▶ **GOAL**
Please repeat, exactly and with nothing added, the lines running from the line that contains "Build this scene" to the line that contains "COL = sc.collection", both lines included.

▶ **EXERCISE MATERIAL**
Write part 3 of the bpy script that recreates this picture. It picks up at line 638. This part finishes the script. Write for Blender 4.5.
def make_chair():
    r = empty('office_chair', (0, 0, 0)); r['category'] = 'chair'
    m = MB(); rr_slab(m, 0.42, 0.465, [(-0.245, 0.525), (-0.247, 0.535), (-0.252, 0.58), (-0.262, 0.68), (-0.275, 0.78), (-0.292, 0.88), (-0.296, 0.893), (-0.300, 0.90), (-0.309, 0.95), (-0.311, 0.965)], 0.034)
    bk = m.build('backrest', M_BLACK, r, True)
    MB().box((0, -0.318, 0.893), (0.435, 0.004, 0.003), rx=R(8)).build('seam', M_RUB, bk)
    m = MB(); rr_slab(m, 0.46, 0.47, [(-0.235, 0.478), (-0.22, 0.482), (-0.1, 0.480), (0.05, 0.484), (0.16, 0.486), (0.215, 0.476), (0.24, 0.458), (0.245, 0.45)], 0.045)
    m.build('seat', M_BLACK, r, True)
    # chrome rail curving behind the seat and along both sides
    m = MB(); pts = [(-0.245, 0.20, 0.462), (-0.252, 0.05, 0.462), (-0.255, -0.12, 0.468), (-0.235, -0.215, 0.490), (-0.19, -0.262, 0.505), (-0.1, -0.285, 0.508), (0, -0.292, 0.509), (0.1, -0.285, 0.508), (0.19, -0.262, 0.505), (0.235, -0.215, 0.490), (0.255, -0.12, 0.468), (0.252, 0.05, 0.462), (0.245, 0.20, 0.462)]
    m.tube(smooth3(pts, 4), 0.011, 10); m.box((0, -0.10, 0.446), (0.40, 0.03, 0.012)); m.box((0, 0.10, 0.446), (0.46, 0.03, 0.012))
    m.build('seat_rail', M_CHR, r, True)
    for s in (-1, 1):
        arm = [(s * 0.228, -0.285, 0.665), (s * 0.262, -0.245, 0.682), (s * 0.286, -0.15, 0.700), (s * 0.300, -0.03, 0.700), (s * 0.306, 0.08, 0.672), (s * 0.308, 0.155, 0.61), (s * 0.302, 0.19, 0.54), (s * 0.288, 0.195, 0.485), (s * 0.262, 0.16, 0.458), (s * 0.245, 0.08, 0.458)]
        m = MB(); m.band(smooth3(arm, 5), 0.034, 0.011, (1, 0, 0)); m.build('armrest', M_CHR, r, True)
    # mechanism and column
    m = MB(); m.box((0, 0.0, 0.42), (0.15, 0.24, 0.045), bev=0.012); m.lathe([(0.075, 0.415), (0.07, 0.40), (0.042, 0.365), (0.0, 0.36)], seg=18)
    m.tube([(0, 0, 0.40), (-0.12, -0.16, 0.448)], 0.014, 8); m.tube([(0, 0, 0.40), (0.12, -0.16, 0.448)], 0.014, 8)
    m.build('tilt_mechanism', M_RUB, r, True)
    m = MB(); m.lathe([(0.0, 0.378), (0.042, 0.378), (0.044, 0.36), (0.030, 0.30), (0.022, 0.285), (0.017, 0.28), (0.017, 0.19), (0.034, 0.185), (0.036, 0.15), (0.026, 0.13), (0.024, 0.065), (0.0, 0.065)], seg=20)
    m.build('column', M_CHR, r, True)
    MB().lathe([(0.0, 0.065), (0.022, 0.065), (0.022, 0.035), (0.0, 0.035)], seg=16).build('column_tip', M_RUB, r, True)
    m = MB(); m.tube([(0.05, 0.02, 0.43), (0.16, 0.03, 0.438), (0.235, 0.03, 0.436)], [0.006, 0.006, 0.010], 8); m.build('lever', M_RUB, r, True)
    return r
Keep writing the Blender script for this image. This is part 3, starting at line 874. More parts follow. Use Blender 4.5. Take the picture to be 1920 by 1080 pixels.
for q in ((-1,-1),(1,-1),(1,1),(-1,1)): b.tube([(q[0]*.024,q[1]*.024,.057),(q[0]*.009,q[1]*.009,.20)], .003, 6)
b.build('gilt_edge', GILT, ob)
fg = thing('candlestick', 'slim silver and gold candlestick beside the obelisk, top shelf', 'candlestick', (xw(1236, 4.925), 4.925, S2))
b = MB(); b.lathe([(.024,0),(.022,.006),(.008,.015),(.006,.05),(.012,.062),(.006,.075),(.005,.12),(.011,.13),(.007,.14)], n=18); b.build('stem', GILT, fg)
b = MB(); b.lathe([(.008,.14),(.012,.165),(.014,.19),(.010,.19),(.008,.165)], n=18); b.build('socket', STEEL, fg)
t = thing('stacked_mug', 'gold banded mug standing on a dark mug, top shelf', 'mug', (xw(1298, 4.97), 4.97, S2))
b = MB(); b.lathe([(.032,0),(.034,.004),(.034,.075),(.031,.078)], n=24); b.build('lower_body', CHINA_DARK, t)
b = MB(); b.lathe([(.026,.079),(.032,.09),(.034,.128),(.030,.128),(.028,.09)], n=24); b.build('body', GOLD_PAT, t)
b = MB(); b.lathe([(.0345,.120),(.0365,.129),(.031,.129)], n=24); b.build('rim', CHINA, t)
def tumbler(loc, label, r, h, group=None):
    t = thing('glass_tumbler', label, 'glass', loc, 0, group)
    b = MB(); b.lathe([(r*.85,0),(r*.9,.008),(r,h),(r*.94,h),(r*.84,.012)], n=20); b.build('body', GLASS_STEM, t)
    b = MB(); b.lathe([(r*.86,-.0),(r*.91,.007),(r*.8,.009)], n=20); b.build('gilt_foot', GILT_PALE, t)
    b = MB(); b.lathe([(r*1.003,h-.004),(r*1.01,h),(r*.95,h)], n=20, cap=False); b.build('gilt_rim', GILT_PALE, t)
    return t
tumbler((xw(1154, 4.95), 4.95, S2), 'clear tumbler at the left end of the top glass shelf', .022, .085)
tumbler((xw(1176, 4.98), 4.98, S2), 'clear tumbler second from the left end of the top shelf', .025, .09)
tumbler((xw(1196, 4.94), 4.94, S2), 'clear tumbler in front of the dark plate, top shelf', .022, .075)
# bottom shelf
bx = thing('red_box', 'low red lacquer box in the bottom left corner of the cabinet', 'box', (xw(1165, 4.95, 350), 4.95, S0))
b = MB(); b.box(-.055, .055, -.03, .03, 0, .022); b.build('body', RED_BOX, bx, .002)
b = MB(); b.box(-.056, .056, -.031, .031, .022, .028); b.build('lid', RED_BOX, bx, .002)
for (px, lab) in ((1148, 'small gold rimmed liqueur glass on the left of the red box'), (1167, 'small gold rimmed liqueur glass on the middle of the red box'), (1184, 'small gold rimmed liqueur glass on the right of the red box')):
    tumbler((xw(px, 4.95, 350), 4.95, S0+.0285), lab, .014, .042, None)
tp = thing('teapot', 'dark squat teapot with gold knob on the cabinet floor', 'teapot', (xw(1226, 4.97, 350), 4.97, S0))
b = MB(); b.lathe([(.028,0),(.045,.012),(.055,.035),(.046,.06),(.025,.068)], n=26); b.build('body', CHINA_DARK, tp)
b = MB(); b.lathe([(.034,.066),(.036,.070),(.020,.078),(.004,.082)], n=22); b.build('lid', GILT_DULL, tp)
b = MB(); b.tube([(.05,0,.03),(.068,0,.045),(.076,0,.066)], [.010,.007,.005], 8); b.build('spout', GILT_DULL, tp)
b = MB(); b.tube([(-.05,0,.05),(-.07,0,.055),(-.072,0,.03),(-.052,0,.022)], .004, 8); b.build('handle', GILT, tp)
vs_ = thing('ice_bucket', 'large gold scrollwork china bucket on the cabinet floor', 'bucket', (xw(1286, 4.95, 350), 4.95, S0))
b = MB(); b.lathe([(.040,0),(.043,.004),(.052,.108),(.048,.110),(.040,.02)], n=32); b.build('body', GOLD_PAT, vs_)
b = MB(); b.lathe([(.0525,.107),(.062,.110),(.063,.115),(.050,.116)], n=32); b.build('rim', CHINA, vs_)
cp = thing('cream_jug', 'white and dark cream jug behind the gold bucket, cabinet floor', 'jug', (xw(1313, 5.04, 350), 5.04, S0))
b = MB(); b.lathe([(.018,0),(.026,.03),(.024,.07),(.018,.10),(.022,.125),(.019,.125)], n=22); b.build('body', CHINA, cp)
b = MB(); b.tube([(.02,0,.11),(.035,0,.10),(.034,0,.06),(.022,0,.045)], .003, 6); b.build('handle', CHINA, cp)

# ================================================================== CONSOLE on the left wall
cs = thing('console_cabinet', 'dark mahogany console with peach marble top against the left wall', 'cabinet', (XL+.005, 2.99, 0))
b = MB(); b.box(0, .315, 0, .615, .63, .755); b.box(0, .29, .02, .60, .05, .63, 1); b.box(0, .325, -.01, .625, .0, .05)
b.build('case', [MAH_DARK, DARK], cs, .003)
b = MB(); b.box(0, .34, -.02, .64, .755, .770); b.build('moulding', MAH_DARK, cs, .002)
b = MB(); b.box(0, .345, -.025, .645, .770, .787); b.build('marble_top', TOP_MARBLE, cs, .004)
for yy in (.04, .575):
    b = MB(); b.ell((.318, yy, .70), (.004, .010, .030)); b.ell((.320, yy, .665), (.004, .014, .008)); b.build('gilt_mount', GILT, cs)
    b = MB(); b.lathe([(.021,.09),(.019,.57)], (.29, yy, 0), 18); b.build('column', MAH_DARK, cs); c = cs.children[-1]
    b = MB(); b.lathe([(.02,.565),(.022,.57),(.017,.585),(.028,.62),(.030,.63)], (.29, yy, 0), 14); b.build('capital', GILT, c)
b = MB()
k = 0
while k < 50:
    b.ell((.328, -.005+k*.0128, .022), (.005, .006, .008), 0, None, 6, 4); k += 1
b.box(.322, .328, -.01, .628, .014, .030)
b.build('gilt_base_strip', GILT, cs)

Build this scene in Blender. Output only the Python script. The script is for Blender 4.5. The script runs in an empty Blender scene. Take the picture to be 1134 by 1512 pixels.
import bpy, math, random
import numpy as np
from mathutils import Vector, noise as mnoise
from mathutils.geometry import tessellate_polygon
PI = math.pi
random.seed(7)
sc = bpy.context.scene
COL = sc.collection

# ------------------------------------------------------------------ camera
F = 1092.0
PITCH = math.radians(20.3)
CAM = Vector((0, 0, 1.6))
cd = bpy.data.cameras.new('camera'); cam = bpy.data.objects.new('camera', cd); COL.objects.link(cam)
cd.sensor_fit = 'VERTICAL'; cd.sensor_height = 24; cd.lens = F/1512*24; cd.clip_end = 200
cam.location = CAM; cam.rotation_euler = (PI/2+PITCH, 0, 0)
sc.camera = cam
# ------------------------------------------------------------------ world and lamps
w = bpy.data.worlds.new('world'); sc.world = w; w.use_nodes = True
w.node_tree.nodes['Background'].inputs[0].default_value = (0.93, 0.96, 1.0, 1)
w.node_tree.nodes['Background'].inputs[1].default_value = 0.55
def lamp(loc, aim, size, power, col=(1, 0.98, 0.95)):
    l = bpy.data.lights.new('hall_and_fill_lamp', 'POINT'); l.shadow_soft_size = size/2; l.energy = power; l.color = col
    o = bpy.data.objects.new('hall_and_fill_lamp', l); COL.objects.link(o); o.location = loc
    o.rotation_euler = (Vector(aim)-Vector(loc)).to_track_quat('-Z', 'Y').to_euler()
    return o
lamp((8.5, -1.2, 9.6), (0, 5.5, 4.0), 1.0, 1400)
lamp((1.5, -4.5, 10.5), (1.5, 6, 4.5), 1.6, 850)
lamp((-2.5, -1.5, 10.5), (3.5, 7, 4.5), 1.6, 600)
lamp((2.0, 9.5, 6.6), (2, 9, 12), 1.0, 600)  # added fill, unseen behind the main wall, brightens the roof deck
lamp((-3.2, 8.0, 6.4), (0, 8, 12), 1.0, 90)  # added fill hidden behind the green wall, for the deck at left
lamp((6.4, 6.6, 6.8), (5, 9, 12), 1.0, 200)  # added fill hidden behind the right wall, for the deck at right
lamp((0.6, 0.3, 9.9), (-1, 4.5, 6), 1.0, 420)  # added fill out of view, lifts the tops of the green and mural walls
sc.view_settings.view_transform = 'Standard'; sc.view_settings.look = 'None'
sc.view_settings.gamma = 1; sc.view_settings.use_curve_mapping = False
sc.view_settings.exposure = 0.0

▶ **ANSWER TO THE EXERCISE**
Build this scene in Blender. Output only the Python script. The script is for Blender 4.5. The script runs in an empty Blender scene. Take the picture to be 1134 by 1512 pixels.
import bpy, math, random
import numpy as np
from mathutils import Vector, noise as mnoise
from mathutils.geometry import tessellate_polygon
PI = math.pi
random.seed(7)
sc = bpy.context.scene
COL = sc.collection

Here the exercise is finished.